* Collected data
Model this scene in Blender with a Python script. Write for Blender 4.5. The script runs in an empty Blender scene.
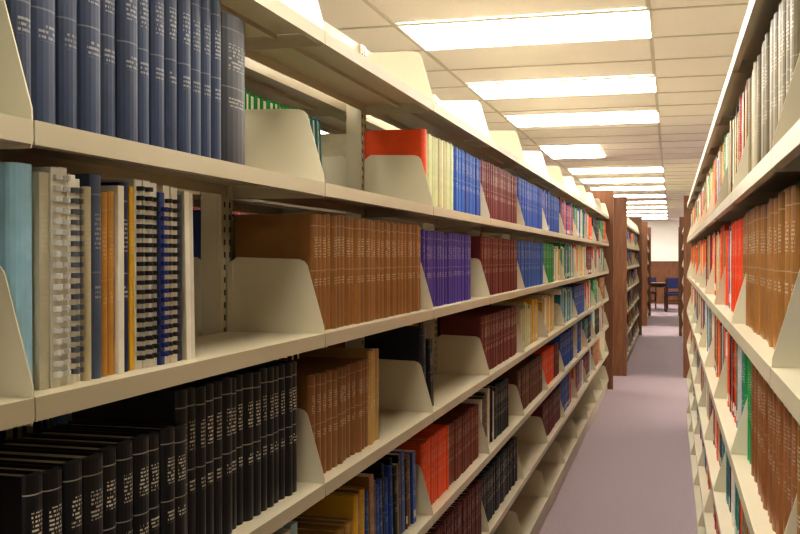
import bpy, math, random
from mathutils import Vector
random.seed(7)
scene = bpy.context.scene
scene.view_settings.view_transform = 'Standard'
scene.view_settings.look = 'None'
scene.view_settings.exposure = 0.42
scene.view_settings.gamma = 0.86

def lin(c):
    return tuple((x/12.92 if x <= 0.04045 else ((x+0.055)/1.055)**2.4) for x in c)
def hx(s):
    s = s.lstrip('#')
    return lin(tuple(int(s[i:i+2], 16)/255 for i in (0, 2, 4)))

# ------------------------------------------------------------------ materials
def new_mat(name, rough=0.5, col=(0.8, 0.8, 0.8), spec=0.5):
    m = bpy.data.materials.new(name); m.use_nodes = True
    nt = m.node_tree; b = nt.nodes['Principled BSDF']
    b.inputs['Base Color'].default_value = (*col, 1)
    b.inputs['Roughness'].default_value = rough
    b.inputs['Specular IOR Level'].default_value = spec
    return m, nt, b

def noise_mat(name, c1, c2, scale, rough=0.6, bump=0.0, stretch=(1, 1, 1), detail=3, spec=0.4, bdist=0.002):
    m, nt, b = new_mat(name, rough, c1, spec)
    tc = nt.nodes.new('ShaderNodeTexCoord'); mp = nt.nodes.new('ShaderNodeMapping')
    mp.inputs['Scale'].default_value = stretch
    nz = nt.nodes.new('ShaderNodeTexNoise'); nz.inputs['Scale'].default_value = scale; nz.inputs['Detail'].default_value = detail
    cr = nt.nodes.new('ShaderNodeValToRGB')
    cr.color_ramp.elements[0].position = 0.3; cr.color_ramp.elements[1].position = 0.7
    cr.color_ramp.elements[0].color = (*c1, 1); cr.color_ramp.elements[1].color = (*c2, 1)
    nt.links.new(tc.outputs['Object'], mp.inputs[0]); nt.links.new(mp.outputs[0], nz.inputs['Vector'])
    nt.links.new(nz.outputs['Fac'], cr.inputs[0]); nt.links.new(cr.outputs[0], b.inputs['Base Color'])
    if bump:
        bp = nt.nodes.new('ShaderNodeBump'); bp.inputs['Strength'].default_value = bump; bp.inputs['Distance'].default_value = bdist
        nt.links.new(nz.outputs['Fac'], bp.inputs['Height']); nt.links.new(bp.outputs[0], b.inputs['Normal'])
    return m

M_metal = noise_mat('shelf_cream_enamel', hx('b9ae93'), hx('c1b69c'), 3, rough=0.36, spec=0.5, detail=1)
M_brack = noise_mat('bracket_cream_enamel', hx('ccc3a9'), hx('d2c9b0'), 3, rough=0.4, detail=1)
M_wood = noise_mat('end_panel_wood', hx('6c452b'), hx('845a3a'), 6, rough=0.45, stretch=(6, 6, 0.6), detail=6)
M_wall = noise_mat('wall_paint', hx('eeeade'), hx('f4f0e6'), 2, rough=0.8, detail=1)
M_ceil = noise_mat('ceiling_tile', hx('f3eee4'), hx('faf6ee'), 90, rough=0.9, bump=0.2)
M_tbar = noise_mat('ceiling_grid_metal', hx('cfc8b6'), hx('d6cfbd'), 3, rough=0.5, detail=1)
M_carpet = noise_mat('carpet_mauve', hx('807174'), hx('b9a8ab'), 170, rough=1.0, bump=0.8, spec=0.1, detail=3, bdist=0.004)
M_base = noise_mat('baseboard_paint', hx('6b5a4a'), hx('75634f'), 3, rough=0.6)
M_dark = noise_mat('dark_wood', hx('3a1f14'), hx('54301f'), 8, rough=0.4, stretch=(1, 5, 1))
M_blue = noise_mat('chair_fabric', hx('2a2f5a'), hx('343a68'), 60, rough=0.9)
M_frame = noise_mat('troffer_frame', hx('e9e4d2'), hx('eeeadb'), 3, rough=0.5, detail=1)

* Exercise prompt
Set the listing down in full and exactly. Pictures within it should not appear in the copy.

* Output below
Model this scene in Blender with a Python script. Write for Blender 4.5. The script runs in an empty Blender scene.
import bpy, math, random
from mathutils import Vector
random.seed(7)
scene = bpy.context.scene
scene.view_settings.view_transform = 'Standard'
scene.view_settings.look = 'None'
scene.view_settings.exposure = 0.42
scene.view_settings.gamma = 0.86

def lin(c):
    return tuple((x/12.92 if x <= 0.04045 else ((x+0.055)/1.055)**2.4) for x in c)
def hx(s):
    s = s.lstrip('#')
    return lin(tuple(int(s[i:i+2], 16)/255 for i in (0, 2, 4)))

# ------------------------------------------------------------------ materials
def new_mat(name, rough=0.5, col=(0.8, 0.8, 0.8), spec=0.5):
    m = bpy.data.materials.new(name); m.use_nodes = True
    nt = m.node_tree; b = nt.nodes['Principled BSDF']
    b.inputs['Base Color'].default_value = (*col, 1)
    b.inputs['Roughness'].default_value = rough
    b.inputs['Specular IOR Level'].default_value = spec
    return m, nt, b

def noise_mat(name, c1, c2, scale, rough=0.6, bump=0.0, stretch=(1, 1, 1), detail=3, spec=0.4, bdist=0.002):
    m, nt, b = new_mat(name, rough, c1, spec)
    tc = nt.nodes.new('ShaderNodeTexCoord'); mp = nt.nodes.new('ShaderNodeMapping')
    mp.inputs['Scale'].default_value = stretch
    nz = nt.nodes.new('ShaderNodeTexNoise'); nz.inputs['Scale'].default_value = scale; nz.inputs['Detail'].default_value = detail
    cr = nt.nodes.new('ShaderNodeValToRGB')
    cr.color_ramp.elements[0].position = 0.3; cr.color_ramp.elements[1].position = 0.7
    cr.color_ramp.elements[0].color = (*c1, 1); cr.color_ramp.elements[1].color = (*c2, 1)
    nt.links.new(tc.outputs['Object'], mp.inputs[0]); nt.links.new(mp.outputs[0], nz.inputs['Vector'])
    nt.links.new(nz.outputs['Fac'], cr.inputs[0]); nt.links.new(cr.outputs[0], b.inputs['Base Color'])
    if bump:
        bp = nt.nodes.new('ShaderNodeBump'); bp.inputs['Strength'].default_value = bump; bp.inputs['Distance'].default_value = bdist
        nt.links.new(nz.outputs['Fac'], bp.inputs['Height']); nt.links.new(bp.outputs[0], b.inputs['Normal'])
    return m

M_metal = noise_mat('shelf_cream_enamel', hx('b9ae93'), hx('c1b69c'), 3, rough=0.36, spec=0.5, detail=1)
M_brack = noise_mat('bracket_cream_enamel', hx('ccc3a9'), hx('d2c9b0'), 3, rough=0.4, detail=1)
M_wood = noise_mat('end_panel_wood', hx('6c452b'), hx('845a3a'), 6, rough=0.45, stretch=(6, 6, 0.6), detail=6)
M_wall = noise_mat('wall_paint', hx('eeeade'), hx('f4f0e6'), 2, rough=0.8, detail=1)
M_ceil = noise_mat('ceiling_tile', hx('f3eee4'), hx('faf6ee'), 90, rough=0.9, bump=0.2)
M_tbar = noise_mat('ceiling_grid_metal', hx('cfc8b6'), hx('d6cfbd'), 3, rough=0.5, detail=1)
M_carpet = noise_mat('carpet_mauve', hx('807174'), hx('b9a8ab'), 170, rough=1.0, bump=0.8, spec=0.1, detail=3, bdist=0.004)
M_base = noise_mat('baseboard_paint', hx('6b5a4a'), hx('75634f'), 3, rough=0.6)
M_dark = noise_mat('dark_wood', hx('3a1f14'), hx('54301f'), 8, rough=0.4, stretch=(1, 5, 1))
M_blue = noise_mat('chair_fabric', hx('2a2f5a'), hx('343a68'), 60, rough=0.9)
M_frame = noise_mat('troffer_frame', hx('e9e4d2'), hx('eeeadb'), 3, rough=0.5, detail=1)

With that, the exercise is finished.